Dr. Rigsby’s impact is vast, and I cannot begin to communicate its scope. I know that the Rigsbys hosted a Talbot Bible Lands reunion in their home every year, and every year former participants would travel sometimes great distances to be there. This was an annual testimony to the enduring impact of the program and the great love they had for the Rigsbys.
Dr. Rigsby had a significant influence on me. The most important was in his knowledge of the Word and his love for the Lord. One of his favorite passages was Zechariah 4:6: “Not by might, nor by power, but by my Spirit, says the Lord of hosts.” He lived a wise, humble life by the power of the Spirit.
He was not only a faithful pastor of his students’ hearts, but he was renowned for his sense of humor.
Flipping through some old photo albums recently, I was hard-pressed to find one where he wasn’t acting up for the camera. Perhaps nothing was more hilarious than the stories he told of his younger years. And one of his popular traditions on the tours was to perform in an ancient theater the song, “I am my own grandpa.”
A particular way that Dr. Rigsby’s influence is felt by many reading this reflection is his encouragement to me in developing the photo collections. In fact, I released the very first edition of the Pictorial Library of Bible Lands to the Talbot Bible Lands group in January 2000. I will never forget how strongly he urged me to press on in this work (and how he encouraged his students to purchase the collection, so that I could press on). Several years later, Dr. Rigsby showed me a closet full of old slides taken by Dr. Charles Lee Feinberg, and that was the beginning of a new photo series, the Historic Views of the Holy Land.
Dr. Rigsby received the first copy of the first edition of the Pictorial Library, and this summer I drove over to his house to share the newest volume (#19) in the Pictorial Library. Unlike all the rest, these photos were of biblical sites that the well-traveled scholar had not visited. We plugged my computer into his bedroom TV so I could show him my new photos of Susa, Persepolis, the Behistun Inscription, and more. He was tickled by the experience of virtually visiting these significant sites, and his encouragement of me in my work was as strong as ever.
Dr. Rigsby also has influenced me and others in the development of Bible lands programs. My first tour of Turkey, Greece, and Rome was with his Talbot Bible Lands trip in 2001. When my university decided to begin a similar study program, I unabashedly copied Dr. Rigsby’s brilliant itinerary in my proposal. That trip, largely unmodified from that original proposal, has been conducted by The Master’s University since 2007. All of our students are thus, unknowingly, in Dr. Rigsby’s debt.
Other programs now led by his students are no doubt patterned after his.
But no one really could copy his plan. No tour leaders were more organized, no students were better prepared, and no trip was more filled with little “extras,” all along the way. Every day, two people in the group were honored with an artistically creative “paper plate award” that recognized a particular contribution or characteristic. Special services were planned for worship or celebration. Gifts were purchased in advance for the in-country instructors and guides, and no details were overlooked in planning or execution. And, as all of the Talbot Bible Lands students would tell you, no other program had Dr. Rigsby’s incomparable wife Donna.

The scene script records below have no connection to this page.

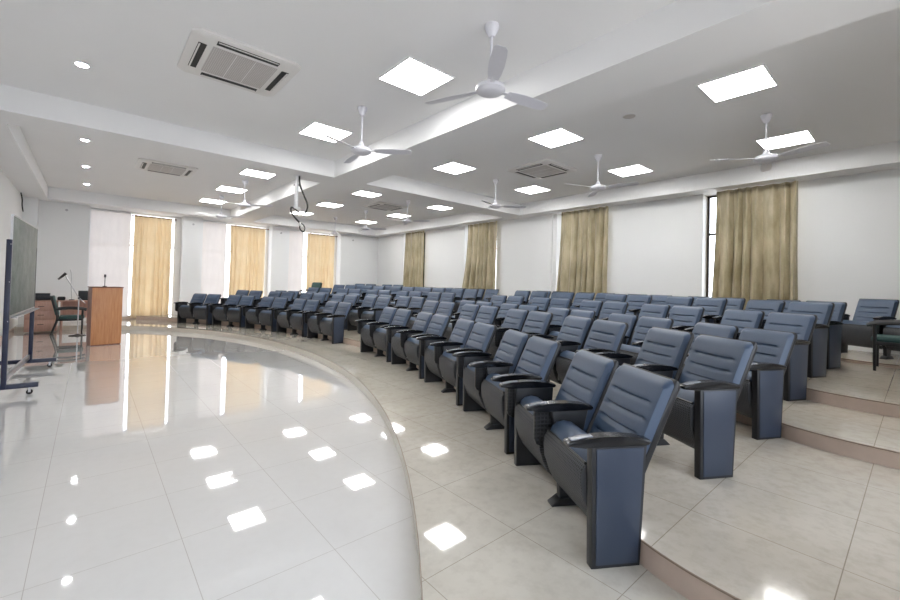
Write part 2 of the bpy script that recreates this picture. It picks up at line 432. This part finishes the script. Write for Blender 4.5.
# ------------------------------------------------------------------ auditorium two-seat units
def pair_proto():
    t = thing('auditorium_seat_pair', 'x', 'auditorium seats', (0, 0, 0), 0, 'blue auditorium seats')
    # end standards: black rim with blue laminate inlay on the outer face
    for s in (-1, 1):
        out = [(-.05, 0), (.22, 0), (.25, .62), (-.06, .62)]
        bm = prism(new(), out, s * .575, s * .632, bev=.005)
        ep = obj('end_panel', bm, M['blk'], t)
        inn = [(-.028, .02), (.203, .02), (.230, .61), (-.036, .61)]
        obj('panel_inlay', prism(new(), inn, s * .630, s * .637, bev=.002), M['lam'], ep)
    # middle standard and its foot
    bm = prism(new(), [(.05, .01), (.15, .01), (.2, .45), (.24, .62), (-.02, .62), (.03, .4)], -.022, .022, bev=.006)
    ms = obj('middle_standard', bm, M['blk'], t)
    bm = new(); prism(bm, [(-.01, 0), (.2, 0), (.2, .008), (.15, .05), (.05, .05), (-.01, .008)], -.04, .04, bev=.004)
    obj('foot', bm, M['blk'], ms)
    # arm rests
    for y in (-.604, 0, .604):
        prof = [(-.19, .628), (-.194, .645), (-.18, .654), (-.1, .667), (.0, .675), (.1, .674), (.2, .664), (.265, .65), (.275, .635), (.26, .622), (-.1, .618)]
        a = obj('armrest', prism(new(), prof, y - .034, y + .034, bev=.008, seg=2), M['armblk'], t)
        pr = [(-.172, .648), (-.172, .659), (-.1, .671), (-.05, .676), (-.05, .665), (-.12, .65)]
        obj('arm_insert', prism(new(), pr, y - .022, y + .022, bev=.004), M['armtop'], a)
    # folded writing tablet housings below the left and middle arms
    for y in (.604 + .0, 0.0):
        if y > .1: ya, yb = .637, .672
        else: ya, yb = .024, .064
        prof = [(-.115, .62), (-.115, .42), (-.10, .385), (-.06, .365), (.1, .37), (.19, .40), (.22, .45), (.24, .62)]
        obj('tablet_housing', prism(new(), prof, ya, yb, bev=.008), M['grid'], t)
    for c in (-.3, .3):
        # backrest: black shell behind, blue cushion in front with stitched channels
        w = .262; z0, z1 = .44, .935
        def xf(z): return .225 + (z - z0) * .44
        bm = new()
        prof = [(xf(.36) + .03, .36), (xf(.40) + .06, .37), (xf(z1) + .058, z1 - .04), (xf(z1) + .052, z1 - .005), (xf(z1) + .035, z1 + .006), (xf(z1) + .022, z1 - .004), (xf(z0) + .03, z0)]
        prism(bm, prof, c - w, c + w, bev=.014, seg=3)
        sh = obj('backrest', bm, M['blk'], t)
        bm = new(); NU, NV = 26, 46; F = []; Bk = []
        for j in range(NV + 1):
            v = j / NV; z = z0 + (z1 - z0) * v; rf, rb = [], []
            for i in range(NU + 1):
                u = i / NU * 2 - 1
                # rounded outline
                cz = max(0, (abs(v - .5) * 2 - .86) / .14); cu = max(0, (abs(u) - .86) / .14)
                k = math.hypot(cz, cu)
                sh_ = 1 if k <= 1 else 1 / k
                uu = math.copysign(min(abs(u), .86) + .14 * cu * sh_, u)
                vv = .5 + math.copysign((min(abs(v - .5) * 2, .86) + .14 * cz * sh_) / 2, v - .5)
                kk = min(1, k)
                th = .044 * math.sqrt(max(0, 1 - kk ** 3)) + .012 * (1 - u * u) * (1 - (2 * v - 1) ** 4)
                gr = 0
                for g in (.20, .38, .56, .74):
                    gr += math.exp(-((v - g) / .017) ** 2)
                gr *= 1 / (1 + math.exp((abs(u) - .70) * 40))
                th -= .019 * gr
                th += 0
                zz = z0 + (z1 - z0) * vv; x = xf(zz) + .024
                rf.append(bm.verts.new((x - th, c + uu * (w - .004), zz - th * .2)))
            F.append(rf)
        for j in range(NV):
            for i in range(NU): bm.faces.new((F[j][i], F[j][i + 1], F[j + 1][i + 1], F[j + 1][i]))
        ring = [F[0][i] for i in range(NU + 1)] + [F[j][NU] for j in range(1, NV + 1)] + [F[NV][i] for i in range(NU - 1, -1, -1)] + [F[j][0] for j in range(NV - 1, 0, -1)]
        bk = [bm.verts.new(v.co + Vector((.02, 0, .003))) for v in ring]
        for i in range(len(ring)):
            j = (i + 1) % len(ring); bm.faces.new((ring[i], bk[i], bk[j], ring[j]))
        obj('back_cushion', bm, M['blue'], sh, smooth=50)
        # tipped-up seat: perforated shell facing the front, blue cushion behind and over the top
        w = .262
        front = [(-.056, .50), (-.078, .47), (-.082, .42), (-.070, .34), (-.045, .26), (-.008, .19), (.035, .15), (.075, .145)]
        back = [(.10, .165), (.09, .22), (.05, .30), (.015, .40), (-.02, .495)]
        st = obj('seat', prism(new(), front + back, c - w, c + w, bev=.012, seg=3), M['under'], t)
        cush = [(-.046, .500), (-.032, .535), (.0, .562), (.05, .572), (.10, .56), (.15, .52), (.195, .44), (.205, .34), (.19, .25), (.15, .19), (.102, .17), (.09, .22), (.05, .30), (.015, .40), (-.02, .49)]
        obj('seat_cushion', prism(new(), cush, c - w + .006, c + w - .006, bev=.022, seg=4), M['blue'], st, smooth=60)
        pip = tube(new(), [(-.052, c - w + .01, .505), (-.052, c + w - .01, .505)], .009, 6)
        obj('seat_edge', pip, M['blk'], st)
        br = new()
        for s in (-1, 1): box(br, (.0, c + s * (w + .003) - .005, .2), (.035, c + s * (w + .003) + .005, .30), .004)
        obj('hinge_bracket', br, M['steel'], st)
    return t
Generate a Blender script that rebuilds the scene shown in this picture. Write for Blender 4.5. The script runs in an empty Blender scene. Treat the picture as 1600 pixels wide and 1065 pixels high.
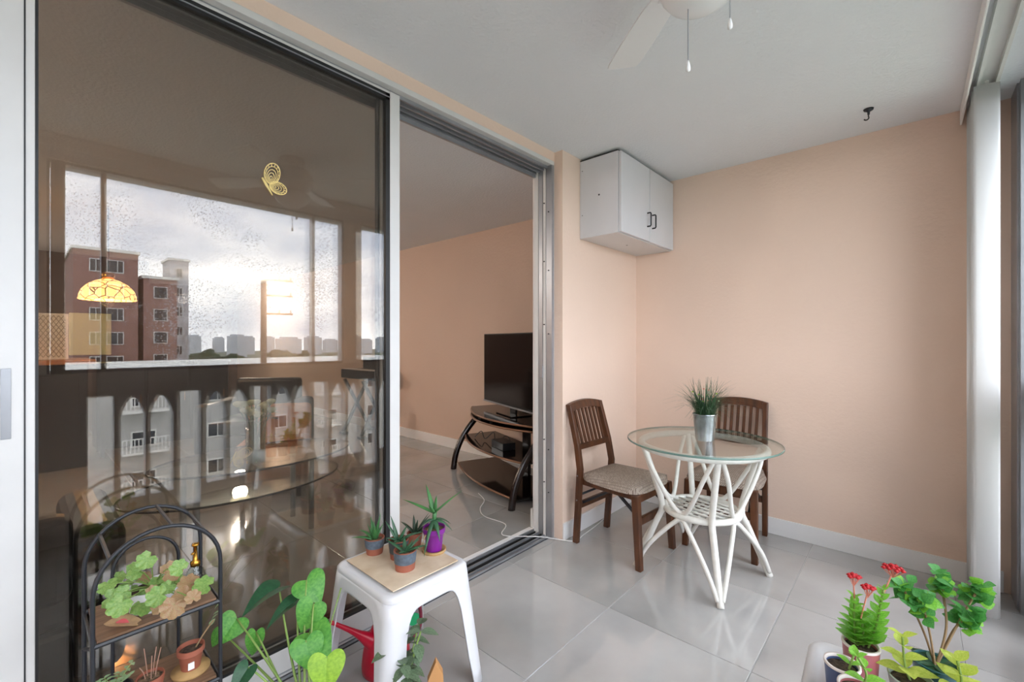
import bpy, bmesh, math, random
from mathutils import Vector, Matrix, Euler
random.seed(7)
PI = math.pi
S = bpy.context.scene
C = S.collection

# ------------------------------------------------------------------ camera
cam_d = bpy.data.cameras.new('camera'); cam = bpy.data.objects.new('camera', cam_d); C.objects.link(cam)
cam_d.sensor_width = 36.0; cam_d.lens = 694.0 / 1600.0 * 36.0; cam_d.clip_start = 0.02; cam_d.clip_end = 2000
cam.location = (1.628, 0.0, 1.245); cam.rotation_euler = (PI / 2, 0, math.radians(42.1))
S.camera = cam
# ------------------------------------------------------------------ world: overcast, cloudy sky
W = bpy.data.worlds.new('overcast_sky'); S.world = W; W.use_nodes = True
wn = W.node_tree.nodes; wl = W.node_tree.links; wn.clear()
wo = wn.new('ShaderNodeOutputWorld'); wb = wn.new('ShaderNodeBackground'); wb.inputs[1].default_value = 10.0
tc = wn.new('ShaderNodeTexCoord'); mp = wn.new('ShaderNodeMapping'); mp.inputs['Scale'].default_value = (1.6, 1.6, 4.5)
nz = wn.new('ShaderNodeTexNoise'); nz.inputs['Scale'].default_value = 1.7; nz.inputs['Detail'].default_value = 6; nz.inputs['Roughness'].default_value = .55
cr = wn.new('ShaderNodeValToRGB')
cr.color_ramp.elements[0].position = .36; cr.color_ramp.elements[0].color = (.43, .48, .59, 1)
cr.color_ramp.elements[1].position = .64; cr.color_ramp.elements[1].color = (.95, .965, 1.0, 1)
wl.new(tc.outputs['Generated'], mp.inputs[0]); wl.new(mp.outputs[0], nz.inputs['Vector']); wl.new(nz.outputs[0], cr.inputs[0])
wl.new(cr.outputs[0], wb.inputs[0]); wl.new(wb.outputs[0], wo.inputs[0])
# ------------------------------------------------------------------ exposure
S.view_settings.view_transform = 'Standard'; S.view_settings.look = 'None'
S.view_settings.exposure = 0.16; S.view_settings.gamma = 1.0; S.view_settings.use_curve_mapping = False
S.cycles.transparent_max_bounces = 20; S.cycles.max_bounces = 10; S.cycles.diffuse_bounces = 6

# room sizes
HC = 2.44; YB = 3.268; YL = 3.37; XW = 2.02; XH = -0.062; YEND = -1.9; XFAR = -10.0; YLEFT = -2.0

# ================================================================== helpers
def lin(h):
    h = h.lstrip('#'); o = []
    for i in (0, 2, 4):
        c = int(h[i:i+2], 16) / 255
        o.append(c / 12.92 if c <= .04045 else ((c + .055) / 1.055) ** 2.4)
    return (*o, 1)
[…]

I was blessed to teach with Dr. Rigsby on all but one of his Israel tours since 2000. I never ceased to marvel at how full he made the trips. No group that I ever worked with stayed as long or saw as much. His mindset was that as long as the group was in the Middle East, they might as well visit one more site or travel to one more country. On our next-to-last tour together, in 2010, he decided we would make a side trip to Mount Sinai. The climb to the top, in my opinion, is the hardest of all that tourists regularly do in the Middle East; it is several times harder than the walk up the snake path at Masada. But as always, Dr. Rigsby was at the front. He was about 75 years old at the time, but like Moses, his eye was not dim, nor his vigor abated.
Dr. Rigsby and Donna have been like second parents to my wife and me, and like bonus grandparents to our kids. When we passed through California in 2009, they treated us all to a day at Disneyland.
Since our move to California, they have warmly welcomed us to their home many times, making us meals and cheering on our children in their piano progress. They have been kind and generous at every turn, and all who know them would heartily agree.
Our most recent visit in their home was on Thanksgiving morning. Donna was her usual joyful self, though her husband’s health had recently taken a decline. But I had a new book for Dr. Rigsby, the Lexham Geographic Commentary on the Gospels, and he perked right up as I described some of the essays, a number of them written by his former students.
Dr. Rigsby’s time of service is now complete, but his influence will long continue through his family, his church, and his students, along with all of those that they now serve. The Lord has indeed greatly blessed his people through the faithful life of our dear teacher and friend.